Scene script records
====================
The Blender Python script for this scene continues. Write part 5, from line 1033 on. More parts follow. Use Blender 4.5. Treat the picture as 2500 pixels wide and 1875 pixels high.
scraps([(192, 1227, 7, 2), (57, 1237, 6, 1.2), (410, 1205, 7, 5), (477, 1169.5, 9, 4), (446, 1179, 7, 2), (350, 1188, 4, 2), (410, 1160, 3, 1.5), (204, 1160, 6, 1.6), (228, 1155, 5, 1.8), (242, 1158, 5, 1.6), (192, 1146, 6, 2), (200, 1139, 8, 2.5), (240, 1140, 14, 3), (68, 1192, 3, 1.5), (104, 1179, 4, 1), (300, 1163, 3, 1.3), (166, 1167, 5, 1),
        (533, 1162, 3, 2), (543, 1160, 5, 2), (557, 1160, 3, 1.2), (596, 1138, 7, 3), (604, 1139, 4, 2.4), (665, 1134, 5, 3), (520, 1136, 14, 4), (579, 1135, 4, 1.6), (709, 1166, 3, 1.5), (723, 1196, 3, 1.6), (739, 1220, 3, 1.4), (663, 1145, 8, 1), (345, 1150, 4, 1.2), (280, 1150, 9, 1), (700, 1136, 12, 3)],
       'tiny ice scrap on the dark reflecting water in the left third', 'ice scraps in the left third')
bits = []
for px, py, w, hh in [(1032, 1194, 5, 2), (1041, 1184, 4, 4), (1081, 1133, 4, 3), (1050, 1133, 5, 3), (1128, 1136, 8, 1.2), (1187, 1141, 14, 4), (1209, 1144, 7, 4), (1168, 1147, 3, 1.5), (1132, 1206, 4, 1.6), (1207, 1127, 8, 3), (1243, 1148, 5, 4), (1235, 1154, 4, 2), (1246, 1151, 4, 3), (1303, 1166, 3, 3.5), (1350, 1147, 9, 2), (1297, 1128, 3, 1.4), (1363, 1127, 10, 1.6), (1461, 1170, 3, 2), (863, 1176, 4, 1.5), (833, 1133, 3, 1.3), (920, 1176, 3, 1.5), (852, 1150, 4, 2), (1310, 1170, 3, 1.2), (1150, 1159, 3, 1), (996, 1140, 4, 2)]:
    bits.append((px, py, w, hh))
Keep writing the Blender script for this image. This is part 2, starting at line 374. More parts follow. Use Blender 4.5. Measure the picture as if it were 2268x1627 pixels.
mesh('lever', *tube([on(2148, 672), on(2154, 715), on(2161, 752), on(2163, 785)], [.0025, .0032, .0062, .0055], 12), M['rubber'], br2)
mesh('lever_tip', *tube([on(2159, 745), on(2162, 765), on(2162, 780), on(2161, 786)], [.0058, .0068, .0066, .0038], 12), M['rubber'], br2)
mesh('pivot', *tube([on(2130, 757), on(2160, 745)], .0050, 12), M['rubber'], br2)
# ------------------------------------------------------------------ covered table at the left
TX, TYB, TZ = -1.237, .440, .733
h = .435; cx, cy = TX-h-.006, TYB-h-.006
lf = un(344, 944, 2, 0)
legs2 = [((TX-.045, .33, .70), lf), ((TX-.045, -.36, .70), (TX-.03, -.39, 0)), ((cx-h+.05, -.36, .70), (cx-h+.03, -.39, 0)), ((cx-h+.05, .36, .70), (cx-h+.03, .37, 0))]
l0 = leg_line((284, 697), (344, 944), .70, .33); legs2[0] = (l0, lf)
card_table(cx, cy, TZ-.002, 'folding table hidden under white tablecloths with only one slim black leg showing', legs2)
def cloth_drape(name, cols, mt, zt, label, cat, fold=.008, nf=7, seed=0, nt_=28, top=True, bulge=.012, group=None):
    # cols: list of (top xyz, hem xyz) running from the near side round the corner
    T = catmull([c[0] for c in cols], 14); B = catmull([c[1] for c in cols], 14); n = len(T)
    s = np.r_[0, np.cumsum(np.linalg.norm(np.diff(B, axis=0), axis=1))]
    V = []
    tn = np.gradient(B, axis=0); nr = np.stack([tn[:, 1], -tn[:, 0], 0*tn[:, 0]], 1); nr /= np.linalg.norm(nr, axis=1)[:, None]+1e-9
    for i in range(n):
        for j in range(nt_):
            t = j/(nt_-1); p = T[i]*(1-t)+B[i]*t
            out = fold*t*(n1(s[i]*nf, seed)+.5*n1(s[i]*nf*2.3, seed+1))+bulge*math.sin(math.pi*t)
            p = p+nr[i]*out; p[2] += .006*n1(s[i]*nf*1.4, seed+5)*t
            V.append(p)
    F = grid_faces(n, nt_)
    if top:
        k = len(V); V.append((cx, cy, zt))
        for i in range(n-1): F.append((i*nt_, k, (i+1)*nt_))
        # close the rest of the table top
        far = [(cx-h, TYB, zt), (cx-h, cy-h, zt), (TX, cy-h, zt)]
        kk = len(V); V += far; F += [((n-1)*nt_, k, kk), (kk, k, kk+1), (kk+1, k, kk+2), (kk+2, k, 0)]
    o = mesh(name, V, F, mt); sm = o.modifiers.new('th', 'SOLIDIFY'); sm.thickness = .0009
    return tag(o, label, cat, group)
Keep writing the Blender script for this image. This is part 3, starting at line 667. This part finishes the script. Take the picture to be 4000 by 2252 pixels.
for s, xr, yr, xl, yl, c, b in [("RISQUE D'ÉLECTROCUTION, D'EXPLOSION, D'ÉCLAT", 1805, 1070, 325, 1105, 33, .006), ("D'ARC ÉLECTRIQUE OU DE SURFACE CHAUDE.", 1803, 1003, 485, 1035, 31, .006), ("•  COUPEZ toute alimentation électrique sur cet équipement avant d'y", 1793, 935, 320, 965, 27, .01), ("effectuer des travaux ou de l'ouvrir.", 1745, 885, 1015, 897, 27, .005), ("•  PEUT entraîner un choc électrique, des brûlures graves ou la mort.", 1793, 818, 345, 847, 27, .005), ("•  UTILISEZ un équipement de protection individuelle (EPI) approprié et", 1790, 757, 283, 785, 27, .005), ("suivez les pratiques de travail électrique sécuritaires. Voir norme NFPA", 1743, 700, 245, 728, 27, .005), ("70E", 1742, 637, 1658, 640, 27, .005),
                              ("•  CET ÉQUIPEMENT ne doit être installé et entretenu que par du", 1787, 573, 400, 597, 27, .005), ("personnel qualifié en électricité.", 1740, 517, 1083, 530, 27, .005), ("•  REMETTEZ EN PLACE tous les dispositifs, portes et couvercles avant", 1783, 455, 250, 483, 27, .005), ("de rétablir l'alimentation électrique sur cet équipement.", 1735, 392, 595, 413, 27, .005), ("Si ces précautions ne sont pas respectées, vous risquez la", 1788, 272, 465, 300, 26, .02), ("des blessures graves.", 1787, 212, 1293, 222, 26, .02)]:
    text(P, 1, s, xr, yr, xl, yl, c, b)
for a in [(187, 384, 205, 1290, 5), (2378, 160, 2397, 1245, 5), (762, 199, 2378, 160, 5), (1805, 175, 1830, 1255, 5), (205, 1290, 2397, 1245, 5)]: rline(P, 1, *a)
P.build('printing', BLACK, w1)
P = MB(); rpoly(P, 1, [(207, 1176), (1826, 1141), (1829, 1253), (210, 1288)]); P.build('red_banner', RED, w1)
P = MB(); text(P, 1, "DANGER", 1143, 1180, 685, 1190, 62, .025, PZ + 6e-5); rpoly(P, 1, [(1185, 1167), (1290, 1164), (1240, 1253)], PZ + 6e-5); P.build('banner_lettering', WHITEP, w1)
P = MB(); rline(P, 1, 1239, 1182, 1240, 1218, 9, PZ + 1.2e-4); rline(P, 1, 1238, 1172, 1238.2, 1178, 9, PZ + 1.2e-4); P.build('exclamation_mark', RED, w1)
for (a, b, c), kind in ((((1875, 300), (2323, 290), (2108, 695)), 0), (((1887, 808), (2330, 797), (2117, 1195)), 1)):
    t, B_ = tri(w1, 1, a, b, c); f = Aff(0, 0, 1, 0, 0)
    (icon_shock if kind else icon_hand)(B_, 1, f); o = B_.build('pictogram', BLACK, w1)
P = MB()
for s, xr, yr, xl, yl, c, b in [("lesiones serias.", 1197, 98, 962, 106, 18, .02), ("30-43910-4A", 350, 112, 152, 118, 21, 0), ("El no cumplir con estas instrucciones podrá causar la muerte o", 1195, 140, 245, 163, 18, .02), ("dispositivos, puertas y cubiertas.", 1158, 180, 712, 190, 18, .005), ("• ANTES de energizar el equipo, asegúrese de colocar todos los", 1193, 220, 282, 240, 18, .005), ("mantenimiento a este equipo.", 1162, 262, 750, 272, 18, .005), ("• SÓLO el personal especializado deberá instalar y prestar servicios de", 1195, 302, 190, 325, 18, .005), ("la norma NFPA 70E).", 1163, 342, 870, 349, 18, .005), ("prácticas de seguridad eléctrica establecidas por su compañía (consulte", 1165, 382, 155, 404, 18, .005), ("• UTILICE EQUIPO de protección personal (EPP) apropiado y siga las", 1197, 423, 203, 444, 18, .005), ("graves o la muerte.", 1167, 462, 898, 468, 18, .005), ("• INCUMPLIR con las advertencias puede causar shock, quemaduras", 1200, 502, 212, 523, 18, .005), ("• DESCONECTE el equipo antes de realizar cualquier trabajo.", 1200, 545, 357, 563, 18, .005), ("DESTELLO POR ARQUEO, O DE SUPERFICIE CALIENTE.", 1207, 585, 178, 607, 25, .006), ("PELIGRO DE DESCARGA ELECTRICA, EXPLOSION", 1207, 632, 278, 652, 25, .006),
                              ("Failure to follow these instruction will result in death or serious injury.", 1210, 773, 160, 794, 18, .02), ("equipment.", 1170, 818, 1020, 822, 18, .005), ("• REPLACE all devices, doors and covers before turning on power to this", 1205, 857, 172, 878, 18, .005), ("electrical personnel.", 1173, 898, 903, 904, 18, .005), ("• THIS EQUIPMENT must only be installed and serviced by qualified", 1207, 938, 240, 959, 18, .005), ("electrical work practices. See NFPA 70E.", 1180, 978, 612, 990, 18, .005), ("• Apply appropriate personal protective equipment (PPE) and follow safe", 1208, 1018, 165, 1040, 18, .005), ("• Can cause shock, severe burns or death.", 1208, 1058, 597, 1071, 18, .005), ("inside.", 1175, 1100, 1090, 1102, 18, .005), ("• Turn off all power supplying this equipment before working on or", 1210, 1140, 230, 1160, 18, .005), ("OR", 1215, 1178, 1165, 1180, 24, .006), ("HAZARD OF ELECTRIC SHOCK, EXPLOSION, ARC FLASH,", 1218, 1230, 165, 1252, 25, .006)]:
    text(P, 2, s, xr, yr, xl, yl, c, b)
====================
▸ Task goal
Return exactly the lines that run from the top of the listing above to the line containing "bits.append((px, py, w, hh))", please, keeping both end lines and leaving out everything else.

▸ Exercise answer
The Blender Python script for this scene continues. Write part 5, from line 1033 on. More parts follow. Use Blender 4.5. Treat the picture as 2500 pixels wide and 1875 pixels high.
scraps([(192, 1227, 7, 2), (57, 1237, 6, 1.2), (410, 1205, 7, 5), (477, 1169.5, 9, 4), (446, 1179, 7, 2), (350, 1188, 4, 2), (410, 1160, 3, 1.5), (204, 1160, 6, 1.6), (228, 1155, 5, 1.8), (242, 1158, 5, 1.6), (192, 1146, 6, 2), (200, 1139, 8, 2.5), (240, 1140, 14, 3), (68, 1192, 3, 1.5), (104, 1179, 4, 1), (300, 1163, 3, 1.3), (166, 1167, 5, 1),
        (533, 1162, 3, 2), (543, 1160, 5, 2), (557, 1160, 3, 1.2), (596, 1138, 7, 3), (604, 1139, 4, 2.4), (665, 1134, 5, 3), (520, 1136, 14, 4), (579, 1135, 4, 1.6), (709, 1166, 3, 1.5), (723, 1196, 3, 1.6), (739, 1220, 3, 1.4), (663, 1145, 8, 1), (345, 1150, 4, 1.2), (280, 1150, 9, 1), (700, 1136, 12, 3)],
       'tiny ice scrap on the dark reflecting water in the left third', 'ice scraps in the left third')
bits = []
for px, py, w, hh in [(1032, 1194, 5, 2), (1041, 1184, 4, 4), (1081, 1133, 4, 3), (1050, 1133, 5, 3), (1128, 1136, 8, 1.2), (1187, 1141, 14, 4), (1209, 1144, 7, 4), (1168, 1147, 3, 1.5), (1132, 1206, 4, 1.6), (1207, 1127, 8, 3), (1243, 1148, 5, 4), (1235, 1154, 4, 2), (1246, 1151, 4, 3), (1303, 1166, 3, 3.5), (1350, 1147, 9, 2), (1297, 1128, 3, 1.4), (1363, 1127, 10, 1.6), (1461, 1170, 3, 2), (863, 1176, 4, 1.5), (833, 1133, 3, 1.3), (920, 1176, 3, 1.5), (852, 1150, 4, 2), (1310, 1170, 3, 1.2), (1150, 1159, 3, 1), (996, 1140, 4, 2)]:
    bits.append((px, py, w, hh))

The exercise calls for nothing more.